The legislature in the United Kingdom had set up a complex system for the allocation of public housing which included, under section 84 of the Housing Act 1985, provisions to protect secure tenants with public authority landlords.

Had the local authority sought to evict the applicant in accordance with that statutory scheme, it would have had to apply for a possession order and, in those proceedings, the applicant could have asked the court to examine his personal circumstances, including the need to provide accommodation for his children and whether his wife had really left the family home because of domestic violence.

However, the local authority had chosen to bypass that statutory scheme by asking Mrs McCann to sign a common law notice to quit, which had resulted in the termination of the applicant’s right, with immediate effect, to remain in the house.

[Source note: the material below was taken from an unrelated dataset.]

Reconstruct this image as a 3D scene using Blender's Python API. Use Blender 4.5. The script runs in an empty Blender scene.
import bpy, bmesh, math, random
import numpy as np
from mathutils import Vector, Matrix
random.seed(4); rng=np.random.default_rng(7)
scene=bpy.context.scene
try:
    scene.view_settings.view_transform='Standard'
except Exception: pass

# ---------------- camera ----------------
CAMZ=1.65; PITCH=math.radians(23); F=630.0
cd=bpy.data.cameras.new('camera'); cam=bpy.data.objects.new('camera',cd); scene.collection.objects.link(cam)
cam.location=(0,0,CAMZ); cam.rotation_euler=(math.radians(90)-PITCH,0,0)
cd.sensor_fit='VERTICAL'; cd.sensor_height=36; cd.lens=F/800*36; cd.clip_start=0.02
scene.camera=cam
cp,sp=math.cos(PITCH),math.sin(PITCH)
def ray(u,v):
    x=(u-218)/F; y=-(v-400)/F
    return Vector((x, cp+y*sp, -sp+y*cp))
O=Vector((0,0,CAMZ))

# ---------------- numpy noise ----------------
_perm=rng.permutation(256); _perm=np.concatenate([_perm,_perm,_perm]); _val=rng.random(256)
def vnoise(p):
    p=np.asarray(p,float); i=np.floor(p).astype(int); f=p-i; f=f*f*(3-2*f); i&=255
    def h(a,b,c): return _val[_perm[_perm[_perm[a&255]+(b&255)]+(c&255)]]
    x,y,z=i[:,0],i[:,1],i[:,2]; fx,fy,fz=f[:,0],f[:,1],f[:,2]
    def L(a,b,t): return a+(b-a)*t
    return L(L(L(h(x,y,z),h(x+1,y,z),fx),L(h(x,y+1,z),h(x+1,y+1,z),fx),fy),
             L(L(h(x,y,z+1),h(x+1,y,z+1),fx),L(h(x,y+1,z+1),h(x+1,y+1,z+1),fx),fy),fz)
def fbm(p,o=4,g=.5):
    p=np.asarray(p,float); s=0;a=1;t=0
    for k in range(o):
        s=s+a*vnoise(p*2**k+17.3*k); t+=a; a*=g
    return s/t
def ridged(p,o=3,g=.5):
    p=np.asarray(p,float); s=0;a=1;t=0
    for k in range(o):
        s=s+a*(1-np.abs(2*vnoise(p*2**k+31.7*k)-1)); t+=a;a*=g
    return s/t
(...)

The authority, in the course of that procedure, had not given any consideration to the applicant’s right to respect for his home.

Nor had the ensuing possession proceedings or judicial review proceedings provided any opportunity for an independent tribunal to examine whether the applicant’s loss of his home had been proportionate to the legitimate aims pursued.

The Court therefore concluded unanimously that, under the summary procedure available to a landlord where one joint tenant served notice to quit, the applicant had been dispossessed of his home without any possibility to have the proportionality of that measure determined by an independent tribunal, in violation of article 8.

Application of article 41

The Court awarded the applicant €2,000 in respect of non-pecuniary damage and €75,000, less €850 in legal aid paid by the Council of Europe, for costs and expenses.